Months after Antlers Park Golf Links in Lakeville introduced itself in 1925 as one of Minnesota’s first publicly owned, daily-fee golf courses, a venue at the opposite end of the Twin Cities metro followed suit with an introduction of its own.
It came with considerable fanfare. The Minneapolis Journal of May 30, 1926, did the honors.
“The new Hilltop Golf Links is Minneapolis’ latest test for its public golfers,” the newspaper reported in a short description of Hilltop Public Golf Links, an 18-hole layout under development in the northeastern quarter of Columbia Heights. Hilltop, a short article on the golf course reported, was to be “situated at Forty-fifth avenue northeast, forming a horseshoe around the (Minneapolis) filtration plant.” The story said the course would play to a par of 71, would have grass greens and would be ready for play by Aug. 1.

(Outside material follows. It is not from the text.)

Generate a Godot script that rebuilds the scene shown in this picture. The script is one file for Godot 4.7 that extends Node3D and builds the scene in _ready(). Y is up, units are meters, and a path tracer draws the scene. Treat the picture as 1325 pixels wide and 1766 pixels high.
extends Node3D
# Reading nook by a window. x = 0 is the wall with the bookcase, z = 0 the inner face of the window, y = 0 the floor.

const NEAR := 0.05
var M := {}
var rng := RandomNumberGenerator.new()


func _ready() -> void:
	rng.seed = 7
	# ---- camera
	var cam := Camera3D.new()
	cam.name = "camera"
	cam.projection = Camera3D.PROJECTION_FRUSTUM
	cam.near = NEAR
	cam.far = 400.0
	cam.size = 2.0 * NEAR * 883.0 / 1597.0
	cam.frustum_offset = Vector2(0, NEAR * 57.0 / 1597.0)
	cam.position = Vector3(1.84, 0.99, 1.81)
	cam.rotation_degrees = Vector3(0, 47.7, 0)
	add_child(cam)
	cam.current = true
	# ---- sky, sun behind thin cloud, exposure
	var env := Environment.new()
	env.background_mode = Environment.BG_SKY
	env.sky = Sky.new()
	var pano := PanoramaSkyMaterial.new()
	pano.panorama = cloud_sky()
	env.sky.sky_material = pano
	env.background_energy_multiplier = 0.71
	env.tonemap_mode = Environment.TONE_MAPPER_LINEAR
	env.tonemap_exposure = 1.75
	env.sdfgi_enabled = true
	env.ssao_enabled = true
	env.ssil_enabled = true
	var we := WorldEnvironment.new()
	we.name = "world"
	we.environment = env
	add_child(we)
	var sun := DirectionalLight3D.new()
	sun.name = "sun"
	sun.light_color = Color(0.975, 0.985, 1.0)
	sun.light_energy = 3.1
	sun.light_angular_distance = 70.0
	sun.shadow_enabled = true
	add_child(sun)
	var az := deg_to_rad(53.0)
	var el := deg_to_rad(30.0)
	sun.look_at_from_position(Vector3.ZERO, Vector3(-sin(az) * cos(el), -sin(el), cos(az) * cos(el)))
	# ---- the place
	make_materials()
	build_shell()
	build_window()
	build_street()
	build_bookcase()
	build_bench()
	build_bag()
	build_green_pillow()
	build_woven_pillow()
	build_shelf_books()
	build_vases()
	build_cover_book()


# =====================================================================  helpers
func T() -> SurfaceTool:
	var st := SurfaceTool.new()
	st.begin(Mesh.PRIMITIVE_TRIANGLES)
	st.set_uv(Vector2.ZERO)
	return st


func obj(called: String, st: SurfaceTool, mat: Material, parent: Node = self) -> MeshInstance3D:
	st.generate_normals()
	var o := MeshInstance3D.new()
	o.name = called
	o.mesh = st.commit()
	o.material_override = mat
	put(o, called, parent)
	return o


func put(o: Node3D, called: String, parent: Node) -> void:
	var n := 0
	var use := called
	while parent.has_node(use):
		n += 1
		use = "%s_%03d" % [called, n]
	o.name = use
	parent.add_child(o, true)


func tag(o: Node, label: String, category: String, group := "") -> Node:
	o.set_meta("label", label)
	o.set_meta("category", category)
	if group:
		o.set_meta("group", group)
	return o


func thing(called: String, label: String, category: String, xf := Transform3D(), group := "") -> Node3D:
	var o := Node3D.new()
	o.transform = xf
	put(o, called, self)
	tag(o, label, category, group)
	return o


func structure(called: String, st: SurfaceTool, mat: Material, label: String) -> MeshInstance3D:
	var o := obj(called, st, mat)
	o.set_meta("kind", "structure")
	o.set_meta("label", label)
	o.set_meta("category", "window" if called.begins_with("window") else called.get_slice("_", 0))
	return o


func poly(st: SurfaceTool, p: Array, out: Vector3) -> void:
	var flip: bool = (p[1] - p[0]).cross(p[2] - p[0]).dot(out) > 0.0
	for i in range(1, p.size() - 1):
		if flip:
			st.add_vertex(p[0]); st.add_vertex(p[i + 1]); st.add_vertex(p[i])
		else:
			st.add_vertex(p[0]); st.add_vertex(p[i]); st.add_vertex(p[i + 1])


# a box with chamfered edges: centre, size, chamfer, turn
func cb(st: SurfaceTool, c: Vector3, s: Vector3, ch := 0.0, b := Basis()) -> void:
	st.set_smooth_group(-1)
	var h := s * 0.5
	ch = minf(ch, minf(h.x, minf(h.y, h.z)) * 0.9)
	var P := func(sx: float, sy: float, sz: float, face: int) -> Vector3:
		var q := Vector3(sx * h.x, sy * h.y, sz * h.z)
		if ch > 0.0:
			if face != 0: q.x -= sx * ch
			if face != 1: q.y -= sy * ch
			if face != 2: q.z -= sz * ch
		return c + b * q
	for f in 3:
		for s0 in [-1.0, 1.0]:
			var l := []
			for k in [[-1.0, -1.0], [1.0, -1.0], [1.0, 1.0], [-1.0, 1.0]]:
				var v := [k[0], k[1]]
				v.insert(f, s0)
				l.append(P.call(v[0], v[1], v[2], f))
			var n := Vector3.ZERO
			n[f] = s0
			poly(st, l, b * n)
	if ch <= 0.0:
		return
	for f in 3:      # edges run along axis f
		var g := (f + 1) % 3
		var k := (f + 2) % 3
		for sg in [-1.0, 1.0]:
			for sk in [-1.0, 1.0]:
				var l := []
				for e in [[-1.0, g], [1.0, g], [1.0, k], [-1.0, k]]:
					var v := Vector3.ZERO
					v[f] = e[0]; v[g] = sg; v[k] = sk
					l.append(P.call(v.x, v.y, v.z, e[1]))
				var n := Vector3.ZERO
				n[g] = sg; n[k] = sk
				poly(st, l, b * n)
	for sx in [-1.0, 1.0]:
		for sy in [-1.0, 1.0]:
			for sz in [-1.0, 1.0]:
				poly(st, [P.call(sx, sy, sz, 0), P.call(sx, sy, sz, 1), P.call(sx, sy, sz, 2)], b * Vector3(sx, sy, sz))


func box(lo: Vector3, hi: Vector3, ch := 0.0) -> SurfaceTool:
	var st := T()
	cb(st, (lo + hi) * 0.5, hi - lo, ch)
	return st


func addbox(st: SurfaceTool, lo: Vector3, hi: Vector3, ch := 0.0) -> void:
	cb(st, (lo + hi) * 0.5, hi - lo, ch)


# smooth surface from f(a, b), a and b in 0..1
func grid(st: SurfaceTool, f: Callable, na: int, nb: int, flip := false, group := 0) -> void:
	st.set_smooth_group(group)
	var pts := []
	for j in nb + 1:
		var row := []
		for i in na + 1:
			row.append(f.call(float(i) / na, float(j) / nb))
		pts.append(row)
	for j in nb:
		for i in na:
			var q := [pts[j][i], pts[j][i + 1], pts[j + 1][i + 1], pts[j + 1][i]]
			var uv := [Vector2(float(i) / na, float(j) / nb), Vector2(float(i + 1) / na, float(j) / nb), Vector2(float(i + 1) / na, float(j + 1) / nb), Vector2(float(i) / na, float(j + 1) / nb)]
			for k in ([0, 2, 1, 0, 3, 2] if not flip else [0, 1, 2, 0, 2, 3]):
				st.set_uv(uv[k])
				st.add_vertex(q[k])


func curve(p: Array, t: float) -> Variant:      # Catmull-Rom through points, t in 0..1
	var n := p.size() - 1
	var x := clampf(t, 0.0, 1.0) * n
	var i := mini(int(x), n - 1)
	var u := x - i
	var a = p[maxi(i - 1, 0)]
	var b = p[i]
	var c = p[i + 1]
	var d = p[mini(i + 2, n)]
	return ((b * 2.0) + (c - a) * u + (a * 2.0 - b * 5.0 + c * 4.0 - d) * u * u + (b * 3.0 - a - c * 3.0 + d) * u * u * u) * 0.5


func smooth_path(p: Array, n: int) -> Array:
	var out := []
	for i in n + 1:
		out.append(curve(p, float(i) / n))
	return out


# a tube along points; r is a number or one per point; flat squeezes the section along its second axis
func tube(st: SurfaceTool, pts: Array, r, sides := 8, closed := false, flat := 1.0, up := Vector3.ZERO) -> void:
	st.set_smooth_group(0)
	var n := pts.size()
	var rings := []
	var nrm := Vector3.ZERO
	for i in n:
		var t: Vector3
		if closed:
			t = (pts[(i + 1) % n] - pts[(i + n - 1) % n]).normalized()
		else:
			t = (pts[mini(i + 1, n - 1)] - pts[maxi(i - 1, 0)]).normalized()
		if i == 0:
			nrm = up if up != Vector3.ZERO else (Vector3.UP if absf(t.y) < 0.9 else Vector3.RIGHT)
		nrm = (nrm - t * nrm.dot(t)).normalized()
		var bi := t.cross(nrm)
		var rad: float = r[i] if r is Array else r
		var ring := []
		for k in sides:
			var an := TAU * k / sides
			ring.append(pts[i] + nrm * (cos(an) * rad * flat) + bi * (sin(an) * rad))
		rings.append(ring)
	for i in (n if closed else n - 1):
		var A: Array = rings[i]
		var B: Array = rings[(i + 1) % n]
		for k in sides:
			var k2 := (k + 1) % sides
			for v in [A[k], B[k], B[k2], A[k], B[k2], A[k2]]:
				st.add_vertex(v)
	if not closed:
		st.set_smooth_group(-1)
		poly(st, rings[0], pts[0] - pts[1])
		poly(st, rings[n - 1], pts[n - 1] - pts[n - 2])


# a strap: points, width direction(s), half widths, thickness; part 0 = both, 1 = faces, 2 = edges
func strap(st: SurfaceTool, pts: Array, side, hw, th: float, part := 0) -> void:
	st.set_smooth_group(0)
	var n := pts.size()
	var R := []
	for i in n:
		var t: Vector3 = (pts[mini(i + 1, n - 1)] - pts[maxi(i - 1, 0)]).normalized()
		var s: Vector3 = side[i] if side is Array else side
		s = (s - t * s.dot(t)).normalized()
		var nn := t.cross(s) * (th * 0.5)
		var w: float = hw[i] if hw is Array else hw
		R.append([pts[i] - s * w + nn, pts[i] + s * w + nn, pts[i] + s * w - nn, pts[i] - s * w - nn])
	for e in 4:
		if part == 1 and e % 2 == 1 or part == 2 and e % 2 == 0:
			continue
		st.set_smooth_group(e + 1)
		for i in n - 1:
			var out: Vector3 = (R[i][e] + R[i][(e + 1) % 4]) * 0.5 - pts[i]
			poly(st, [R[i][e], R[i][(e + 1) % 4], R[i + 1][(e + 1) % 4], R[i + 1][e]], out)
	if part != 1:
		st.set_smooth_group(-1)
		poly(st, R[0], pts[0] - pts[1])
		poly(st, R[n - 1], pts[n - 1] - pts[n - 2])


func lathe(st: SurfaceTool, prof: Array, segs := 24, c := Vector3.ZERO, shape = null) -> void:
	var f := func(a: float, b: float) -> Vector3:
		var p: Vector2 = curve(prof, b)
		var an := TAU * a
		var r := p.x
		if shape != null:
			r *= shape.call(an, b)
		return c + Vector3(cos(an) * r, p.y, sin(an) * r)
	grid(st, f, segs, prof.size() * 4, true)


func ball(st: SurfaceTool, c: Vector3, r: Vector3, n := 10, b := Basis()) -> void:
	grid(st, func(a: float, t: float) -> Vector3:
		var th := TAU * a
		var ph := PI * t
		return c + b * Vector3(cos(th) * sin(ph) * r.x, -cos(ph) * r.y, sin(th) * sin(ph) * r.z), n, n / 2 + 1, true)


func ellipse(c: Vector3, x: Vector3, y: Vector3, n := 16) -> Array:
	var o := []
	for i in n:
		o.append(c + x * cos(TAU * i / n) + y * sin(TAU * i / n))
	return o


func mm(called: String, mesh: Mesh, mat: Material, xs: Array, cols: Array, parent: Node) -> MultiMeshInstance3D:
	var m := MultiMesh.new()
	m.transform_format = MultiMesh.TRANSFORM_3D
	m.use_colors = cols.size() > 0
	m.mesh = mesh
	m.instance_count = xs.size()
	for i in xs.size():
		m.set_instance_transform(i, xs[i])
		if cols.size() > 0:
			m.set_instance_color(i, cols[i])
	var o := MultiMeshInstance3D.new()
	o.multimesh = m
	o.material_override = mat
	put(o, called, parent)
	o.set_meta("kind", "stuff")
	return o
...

The Hilltop course was owned by M.J. Lamberton and designed by James A. Hunter, a golf architect of considerable repute — his designs also included The Country Club (now known as Edina Country Club).
The amount of newspaper space given to Hilltop’s development was astounding: a short story, a six-column-wide photo of the course under construction, and a six-column-wide illustration of the routing, including bunkering, doglegs and a water hazard that required crossing off the 16th tee.
Those familiar with the area today might be captivated by taking a “98-year-old tour” of the Hilltop links, starting on lower ground at 45th Avenue Northeast and Chatham Road (near the “Hill-top” headline), rising and turning left at a 90-degree angle at what is now Fairway Drive Northeast, continuing west across part of the grounds of Columbia Heights elementary and high schools, turning north and then rising east alongside the southern boundary of what is now Kordiak Park, meeting its eastern boundary at what is now Stinson Avenue, then sweeping back down toward the clubhouse, with views of downtown Minneapolis (less obstructed then than now) six miles to the southwest.
The photo was spectacular in its own right, frankly because it was so unspectacular. Allow that newspaper photography and production certainly was not what it is today, and that the course was still months away from being a finished product, but the photo still makes Hilltop-in-waiting look like something off the scrub prairie of Kansas or Nebraska.
Hilltop Public Golf Links is one of my four or five favorite Minnesota lost golf courses, given the history, the topography, and the rich details afforded to me a decade ago by the late Mike Rak, one of a handful of ace golfers (along with names like Latawiec, Lakotas and Ulrich) who plied the grounds until Hilltop closed for residential development in 1946. My first lost-course book, “Fore! Gone.” includes a substantial chapter on Hilltop.
Altogether, I find the place, and the Journal’s introduction of it, spectacular.